↓↓↓

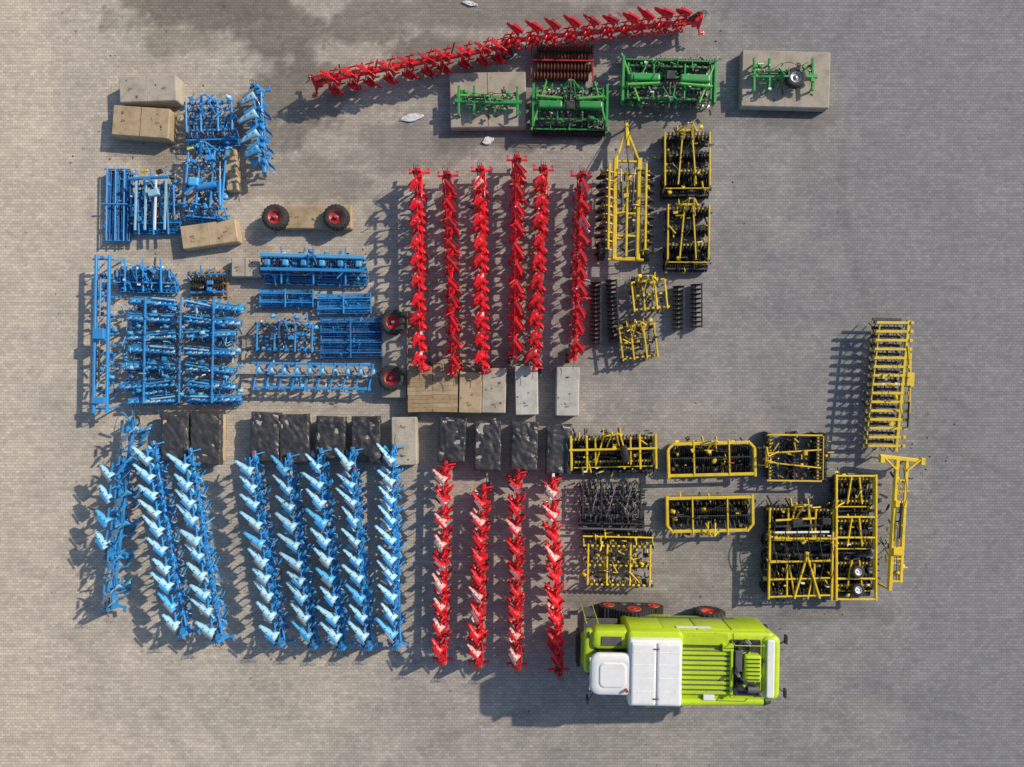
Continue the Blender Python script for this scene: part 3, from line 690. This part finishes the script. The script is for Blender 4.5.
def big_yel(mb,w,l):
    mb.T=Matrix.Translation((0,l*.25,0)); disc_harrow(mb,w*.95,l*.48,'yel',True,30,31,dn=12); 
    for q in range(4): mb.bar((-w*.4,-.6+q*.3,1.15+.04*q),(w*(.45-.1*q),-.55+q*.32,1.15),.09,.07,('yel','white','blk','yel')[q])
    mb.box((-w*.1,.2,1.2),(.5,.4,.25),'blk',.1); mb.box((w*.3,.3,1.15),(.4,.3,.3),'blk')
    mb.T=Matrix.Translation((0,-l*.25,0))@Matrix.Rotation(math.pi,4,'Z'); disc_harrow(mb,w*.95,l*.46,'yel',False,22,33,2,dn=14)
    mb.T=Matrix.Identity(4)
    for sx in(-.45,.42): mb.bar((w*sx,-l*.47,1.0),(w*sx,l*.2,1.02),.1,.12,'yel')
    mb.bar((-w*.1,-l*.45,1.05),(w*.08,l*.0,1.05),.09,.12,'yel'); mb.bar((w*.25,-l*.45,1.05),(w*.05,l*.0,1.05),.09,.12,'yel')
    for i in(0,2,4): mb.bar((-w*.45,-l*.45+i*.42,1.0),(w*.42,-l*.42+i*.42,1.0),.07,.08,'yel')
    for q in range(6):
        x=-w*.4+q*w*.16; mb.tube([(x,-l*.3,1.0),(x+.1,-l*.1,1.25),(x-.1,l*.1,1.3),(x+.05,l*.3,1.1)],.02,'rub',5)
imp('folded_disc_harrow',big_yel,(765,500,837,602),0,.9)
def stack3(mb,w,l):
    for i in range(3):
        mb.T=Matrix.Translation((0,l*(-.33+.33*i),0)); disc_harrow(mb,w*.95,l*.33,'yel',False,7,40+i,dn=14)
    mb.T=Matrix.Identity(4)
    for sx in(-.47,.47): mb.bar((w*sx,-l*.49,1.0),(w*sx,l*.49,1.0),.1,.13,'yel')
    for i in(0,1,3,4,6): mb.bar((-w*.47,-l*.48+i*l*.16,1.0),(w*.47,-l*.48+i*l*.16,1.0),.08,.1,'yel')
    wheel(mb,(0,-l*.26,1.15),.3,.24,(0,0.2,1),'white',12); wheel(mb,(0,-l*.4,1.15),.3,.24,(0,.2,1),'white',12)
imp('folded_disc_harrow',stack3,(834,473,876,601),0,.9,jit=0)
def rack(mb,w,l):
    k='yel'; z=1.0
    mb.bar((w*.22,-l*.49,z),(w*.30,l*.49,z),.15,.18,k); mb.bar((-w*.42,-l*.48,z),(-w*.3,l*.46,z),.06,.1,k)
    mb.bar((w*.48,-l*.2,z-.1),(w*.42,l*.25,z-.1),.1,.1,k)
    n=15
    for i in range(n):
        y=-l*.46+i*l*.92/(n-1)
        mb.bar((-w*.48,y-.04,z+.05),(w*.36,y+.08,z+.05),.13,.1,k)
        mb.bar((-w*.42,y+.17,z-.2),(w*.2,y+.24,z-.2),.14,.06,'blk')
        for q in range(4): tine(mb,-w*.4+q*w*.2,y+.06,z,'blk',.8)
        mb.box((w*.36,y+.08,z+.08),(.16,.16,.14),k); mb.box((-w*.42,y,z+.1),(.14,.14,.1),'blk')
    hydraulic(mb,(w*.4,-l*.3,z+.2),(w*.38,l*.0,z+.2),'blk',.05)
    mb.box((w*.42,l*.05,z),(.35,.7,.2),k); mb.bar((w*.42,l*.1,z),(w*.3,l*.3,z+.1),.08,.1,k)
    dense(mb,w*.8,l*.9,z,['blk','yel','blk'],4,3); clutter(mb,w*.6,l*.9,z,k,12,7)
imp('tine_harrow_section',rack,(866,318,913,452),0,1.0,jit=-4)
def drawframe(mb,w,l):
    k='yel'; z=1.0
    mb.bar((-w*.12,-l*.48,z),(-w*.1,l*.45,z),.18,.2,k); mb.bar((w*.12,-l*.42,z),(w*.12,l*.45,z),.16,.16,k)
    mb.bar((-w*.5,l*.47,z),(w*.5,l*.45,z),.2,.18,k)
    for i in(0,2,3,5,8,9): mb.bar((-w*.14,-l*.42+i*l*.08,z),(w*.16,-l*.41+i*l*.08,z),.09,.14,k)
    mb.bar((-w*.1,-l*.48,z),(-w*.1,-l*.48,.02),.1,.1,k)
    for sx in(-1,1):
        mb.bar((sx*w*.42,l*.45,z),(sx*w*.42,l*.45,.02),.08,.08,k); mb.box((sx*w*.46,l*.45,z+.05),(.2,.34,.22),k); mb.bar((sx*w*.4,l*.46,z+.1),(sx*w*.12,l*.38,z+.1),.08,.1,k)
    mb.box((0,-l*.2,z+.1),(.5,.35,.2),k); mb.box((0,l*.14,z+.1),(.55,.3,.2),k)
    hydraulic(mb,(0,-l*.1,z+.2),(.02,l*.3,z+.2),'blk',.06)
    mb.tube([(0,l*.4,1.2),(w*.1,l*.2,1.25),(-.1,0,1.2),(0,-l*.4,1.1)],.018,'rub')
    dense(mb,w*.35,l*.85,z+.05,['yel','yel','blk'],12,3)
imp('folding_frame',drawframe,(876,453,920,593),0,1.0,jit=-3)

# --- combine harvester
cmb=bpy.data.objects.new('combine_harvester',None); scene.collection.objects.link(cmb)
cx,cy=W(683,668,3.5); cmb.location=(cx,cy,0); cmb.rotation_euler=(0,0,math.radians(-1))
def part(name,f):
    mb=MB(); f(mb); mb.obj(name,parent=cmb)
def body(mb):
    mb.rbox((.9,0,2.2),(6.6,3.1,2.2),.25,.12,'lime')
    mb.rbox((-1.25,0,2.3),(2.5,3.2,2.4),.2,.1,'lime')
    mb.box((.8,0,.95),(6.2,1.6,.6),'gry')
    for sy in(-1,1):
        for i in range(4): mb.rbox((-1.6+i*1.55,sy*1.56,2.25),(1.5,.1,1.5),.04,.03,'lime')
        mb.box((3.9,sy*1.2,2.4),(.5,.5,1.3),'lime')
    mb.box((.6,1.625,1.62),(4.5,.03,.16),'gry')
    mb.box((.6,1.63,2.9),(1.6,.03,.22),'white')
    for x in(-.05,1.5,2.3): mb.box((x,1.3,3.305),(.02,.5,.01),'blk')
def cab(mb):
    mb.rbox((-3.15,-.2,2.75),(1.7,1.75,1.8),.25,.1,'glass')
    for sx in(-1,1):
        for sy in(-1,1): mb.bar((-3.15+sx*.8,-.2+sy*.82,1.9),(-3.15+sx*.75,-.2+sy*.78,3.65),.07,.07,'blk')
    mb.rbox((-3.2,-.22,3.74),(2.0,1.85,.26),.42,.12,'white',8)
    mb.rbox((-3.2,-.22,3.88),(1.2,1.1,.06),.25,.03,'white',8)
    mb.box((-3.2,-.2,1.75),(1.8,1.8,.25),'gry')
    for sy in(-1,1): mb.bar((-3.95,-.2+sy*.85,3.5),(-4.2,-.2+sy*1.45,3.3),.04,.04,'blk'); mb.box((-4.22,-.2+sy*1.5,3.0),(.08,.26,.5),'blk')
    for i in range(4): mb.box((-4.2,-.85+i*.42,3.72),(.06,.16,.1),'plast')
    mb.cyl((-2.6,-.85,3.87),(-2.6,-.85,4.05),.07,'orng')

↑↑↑
↓↓↓

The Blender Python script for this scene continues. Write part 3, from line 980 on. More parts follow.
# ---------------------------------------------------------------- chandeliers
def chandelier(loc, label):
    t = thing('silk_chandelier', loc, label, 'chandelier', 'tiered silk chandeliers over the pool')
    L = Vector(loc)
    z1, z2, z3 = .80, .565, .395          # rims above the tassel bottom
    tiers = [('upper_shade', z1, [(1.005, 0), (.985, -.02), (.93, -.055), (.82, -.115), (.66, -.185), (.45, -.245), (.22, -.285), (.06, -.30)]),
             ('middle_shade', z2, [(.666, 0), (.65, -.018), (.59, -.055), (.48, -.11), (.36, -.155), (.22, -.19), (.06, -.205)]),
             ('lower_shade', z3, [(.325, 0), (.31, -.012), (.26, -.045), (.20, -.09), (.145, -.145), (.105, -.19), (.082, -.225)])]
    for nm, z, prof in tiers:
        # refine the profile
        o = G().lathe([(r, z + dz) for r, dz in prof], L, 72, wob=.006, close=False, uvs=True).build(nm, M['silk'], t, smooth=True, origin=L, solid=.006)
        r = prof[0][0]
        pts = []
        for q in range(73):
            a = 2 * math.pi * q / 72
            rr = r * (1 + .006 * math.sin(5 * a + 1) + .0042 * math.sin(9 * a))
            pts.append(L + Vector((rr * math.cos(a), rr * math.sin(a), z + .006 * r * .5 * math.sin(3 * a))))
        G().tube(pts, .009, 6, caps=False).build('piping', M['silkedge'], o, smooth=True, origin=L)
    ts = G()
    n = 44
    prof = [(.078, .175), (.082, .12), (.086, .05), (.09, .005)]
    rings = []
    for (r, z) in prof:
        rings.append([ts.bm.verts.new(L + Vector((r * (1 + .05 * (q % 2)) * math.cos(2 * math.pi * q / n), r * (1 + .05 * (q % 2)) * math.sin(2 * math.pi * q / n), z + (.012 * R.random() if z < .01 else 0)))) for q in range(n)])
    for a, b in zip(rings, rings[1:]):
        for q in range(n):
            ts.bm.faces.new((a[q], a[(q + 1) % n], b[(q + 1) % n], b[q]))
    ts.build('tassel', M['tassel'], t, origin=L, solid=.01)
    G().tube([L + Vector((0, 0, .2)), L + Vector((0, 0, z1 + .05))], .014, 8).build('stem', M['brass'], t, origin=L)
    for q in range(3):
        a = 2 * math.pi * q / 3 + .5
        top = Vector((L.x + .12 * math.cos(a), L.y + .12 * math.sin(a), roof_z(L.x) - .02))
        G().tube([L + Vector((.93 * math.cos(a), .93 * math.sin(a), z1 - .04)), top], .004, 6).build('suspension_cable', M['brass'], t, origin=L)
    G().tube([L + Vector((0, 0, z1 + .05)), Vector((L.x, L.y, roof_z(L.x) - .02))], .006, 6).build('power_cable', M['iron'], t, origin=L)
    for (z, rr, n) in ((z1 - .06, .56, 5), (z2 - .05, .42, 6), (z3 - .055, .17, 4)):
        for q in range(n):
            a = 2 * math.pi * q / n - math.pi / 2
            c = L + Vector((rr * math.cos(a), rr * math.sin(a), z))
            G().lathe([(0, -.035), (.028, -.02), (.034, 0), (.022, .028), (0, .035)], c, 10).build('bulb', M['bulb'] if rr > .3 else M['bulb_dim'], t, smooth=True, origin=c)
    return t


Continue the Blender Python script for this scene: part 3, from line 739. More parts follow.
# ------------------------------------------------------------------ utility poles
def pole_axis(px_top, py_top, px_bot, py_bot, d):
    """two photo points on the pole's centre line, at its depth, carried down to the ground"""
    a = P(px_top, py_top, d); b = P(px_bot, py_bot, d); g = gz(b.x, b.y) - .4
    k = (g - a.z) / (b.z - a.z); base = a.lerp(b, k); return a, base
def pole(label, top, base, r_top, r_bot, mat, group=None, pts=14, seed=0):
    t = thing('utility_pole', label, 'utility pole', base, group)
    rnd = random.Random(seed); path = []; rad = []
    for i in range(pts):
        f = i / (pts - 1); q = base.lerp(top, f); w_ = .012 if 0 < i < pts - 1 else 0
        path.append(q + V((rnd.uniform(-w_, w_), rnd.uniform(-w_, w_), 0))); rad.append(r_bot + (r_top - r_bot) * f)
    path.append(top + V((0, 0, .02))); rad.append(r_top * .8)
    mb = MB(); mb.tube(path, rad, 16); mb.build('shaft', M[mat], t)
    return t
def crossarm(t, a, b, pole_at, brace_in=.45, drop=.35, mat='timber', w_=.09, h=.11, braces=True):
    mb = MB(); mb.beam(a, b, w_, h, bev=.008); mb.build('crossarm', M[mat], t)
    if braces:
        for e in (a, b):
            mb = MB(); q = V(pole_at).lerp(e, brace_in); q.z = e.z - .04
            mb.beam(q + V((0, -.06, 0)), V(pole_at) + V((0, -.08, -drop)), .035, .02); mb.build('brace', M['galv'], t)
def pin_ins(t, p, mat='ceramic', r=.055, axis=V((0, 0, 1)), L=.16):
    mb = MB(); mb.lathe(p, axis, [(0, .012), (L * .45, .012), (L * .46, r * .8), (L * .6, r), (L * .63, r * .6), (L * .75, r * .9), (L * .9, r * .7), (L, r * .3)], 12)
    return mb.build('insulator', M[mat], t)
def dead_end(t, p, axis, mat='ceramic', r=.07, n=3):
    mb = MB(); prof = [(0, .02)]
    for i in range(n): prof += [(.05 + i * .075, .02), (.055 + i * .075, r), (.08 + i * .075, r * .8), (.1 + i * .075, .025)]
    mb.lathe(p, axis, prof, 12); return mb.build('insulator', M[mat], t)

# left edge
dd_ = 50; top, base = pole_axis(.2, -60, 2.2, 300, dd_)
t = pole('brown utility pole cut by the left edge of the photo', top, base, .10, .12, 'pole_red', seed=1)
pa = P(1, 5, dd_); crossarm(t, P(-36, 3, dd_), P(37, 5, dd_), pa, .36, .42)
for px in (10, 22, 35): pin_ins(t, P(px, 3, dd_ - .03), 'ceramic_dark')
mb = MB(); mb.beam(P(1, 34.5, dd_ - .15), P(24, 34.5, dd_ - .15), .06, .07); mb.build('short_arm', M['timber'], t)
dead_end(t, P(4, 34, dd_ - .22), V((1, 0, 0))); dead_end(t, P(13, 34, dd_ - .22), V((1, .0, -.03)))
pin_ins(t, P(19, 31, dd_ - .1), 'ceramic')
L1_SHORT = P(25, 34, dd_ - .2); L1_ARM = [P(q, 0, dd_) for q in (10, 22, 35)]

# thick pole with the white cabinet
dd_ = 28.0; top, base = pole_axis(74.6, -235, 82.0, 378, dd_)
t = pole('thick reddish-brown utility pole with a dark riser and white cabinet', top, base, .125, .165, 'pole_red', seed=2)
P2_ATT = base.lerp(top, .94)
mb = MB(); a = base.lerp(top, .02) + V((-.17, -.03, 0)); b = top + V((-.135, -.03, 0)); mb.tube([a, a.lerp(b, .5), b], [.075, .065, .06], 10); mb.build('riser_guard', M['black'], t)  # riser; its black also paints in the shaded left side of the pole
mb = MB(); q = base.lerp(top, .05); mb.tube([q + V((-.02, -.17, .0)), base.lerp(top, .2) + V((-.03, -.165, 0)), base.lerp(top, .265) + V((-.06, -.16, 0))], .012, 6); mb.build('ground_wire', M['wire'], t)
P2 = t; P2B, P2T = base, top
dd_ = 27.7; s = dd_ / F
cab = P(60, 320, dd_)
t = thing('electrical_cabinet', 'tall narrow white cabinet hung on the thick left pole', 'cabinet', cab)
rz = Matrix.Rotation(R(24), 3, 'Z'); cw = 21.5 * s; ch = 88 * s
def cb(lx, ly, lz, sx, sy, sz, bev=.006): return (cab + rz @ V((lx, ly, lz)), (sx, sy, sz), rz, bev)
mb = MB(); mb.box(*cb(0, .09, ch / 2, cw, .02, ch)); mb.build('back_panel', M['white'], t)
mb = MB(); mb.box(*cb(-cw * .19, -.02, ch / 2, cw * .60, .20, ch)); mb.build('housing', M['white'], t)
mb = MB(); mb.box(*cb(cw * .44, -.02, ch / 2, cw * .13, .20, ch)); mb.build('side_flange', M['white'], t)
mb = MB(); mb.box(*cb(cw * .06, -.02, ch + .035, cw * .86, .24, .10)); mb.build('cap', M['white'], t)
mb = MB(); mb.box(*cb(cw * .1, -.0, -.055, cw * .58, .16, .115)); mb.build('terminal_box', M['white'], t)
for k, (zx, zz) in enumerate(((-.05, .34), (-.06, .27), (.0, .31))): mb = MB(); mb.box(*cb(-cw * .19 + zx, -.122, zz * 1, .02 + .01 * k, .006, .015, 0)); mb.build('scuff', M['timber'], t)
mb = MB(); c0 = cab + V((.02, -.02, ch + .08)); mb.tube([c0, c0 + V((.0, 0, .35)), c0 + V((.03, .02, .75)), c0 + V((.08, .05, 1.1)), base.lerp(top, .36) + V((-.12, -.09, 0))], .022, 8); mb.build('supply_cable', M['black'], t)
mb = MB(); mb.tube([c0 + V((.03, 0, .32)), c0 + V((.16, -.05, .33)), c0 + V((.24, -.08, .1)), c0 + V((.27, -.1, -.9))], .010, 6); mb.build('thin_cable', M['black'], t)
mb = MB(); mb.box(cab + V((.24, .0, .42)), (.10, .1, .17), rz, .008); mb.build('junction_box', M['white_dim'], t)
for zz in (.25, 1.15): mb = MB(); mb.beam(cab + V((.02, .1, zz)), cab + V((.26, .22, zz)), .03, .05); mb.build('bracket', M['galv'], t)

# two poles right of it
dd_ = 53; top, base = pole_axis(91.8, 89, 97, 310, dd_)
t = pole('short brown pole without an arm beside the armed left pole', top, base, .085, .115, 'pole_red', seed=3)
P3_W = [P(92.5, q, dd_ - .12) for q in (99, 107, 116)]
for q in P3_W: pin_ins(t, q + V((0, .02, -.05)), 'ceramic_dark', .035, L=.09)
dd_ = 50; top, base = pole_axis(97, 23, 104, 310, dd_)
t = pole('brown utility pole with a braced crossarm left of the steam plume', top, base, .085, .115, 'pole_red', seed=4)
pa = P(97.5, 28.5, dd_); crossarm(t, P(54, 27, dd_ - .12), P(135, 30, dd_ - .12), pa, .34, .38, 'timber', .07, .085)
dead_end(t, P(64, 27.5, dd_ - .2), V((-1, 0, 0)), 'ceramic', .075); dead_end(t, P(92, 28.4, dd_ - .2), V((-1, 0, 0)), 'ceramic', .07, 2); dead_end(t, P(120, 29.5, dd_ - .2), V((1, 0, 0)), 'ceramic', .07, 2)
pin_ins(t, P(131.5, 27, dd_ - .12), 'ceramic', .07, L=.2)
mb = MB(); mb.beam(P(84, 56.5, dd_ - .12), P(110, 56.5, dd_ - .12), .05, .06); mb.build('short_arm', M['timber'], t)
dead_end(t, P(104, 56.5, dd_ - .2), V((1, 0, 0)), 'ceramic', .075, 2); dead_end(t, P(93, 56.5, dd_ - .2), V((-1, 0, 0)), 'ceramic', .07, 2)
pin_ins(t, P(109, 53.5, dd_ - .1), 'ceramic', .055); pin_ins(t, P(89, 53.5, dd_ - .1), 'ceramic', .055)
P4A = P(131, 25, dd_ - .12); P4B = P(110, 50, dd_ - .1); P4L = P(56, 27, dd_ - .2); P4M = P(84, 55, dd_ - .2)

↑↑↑

● **Exercise**
Copy each line of the preceding data that contains the string "from".

● **Written answer**
Continue the Blender Python script for this scene: part 3, from line 690. This part finishes the script. The script is for Blender 4.5.
The Blender Python script for this scene continues. Write part 3, from line 980 on. More parts follow.
Continue the Blender Python script for this scene: part 3, from line 739. More parts follow.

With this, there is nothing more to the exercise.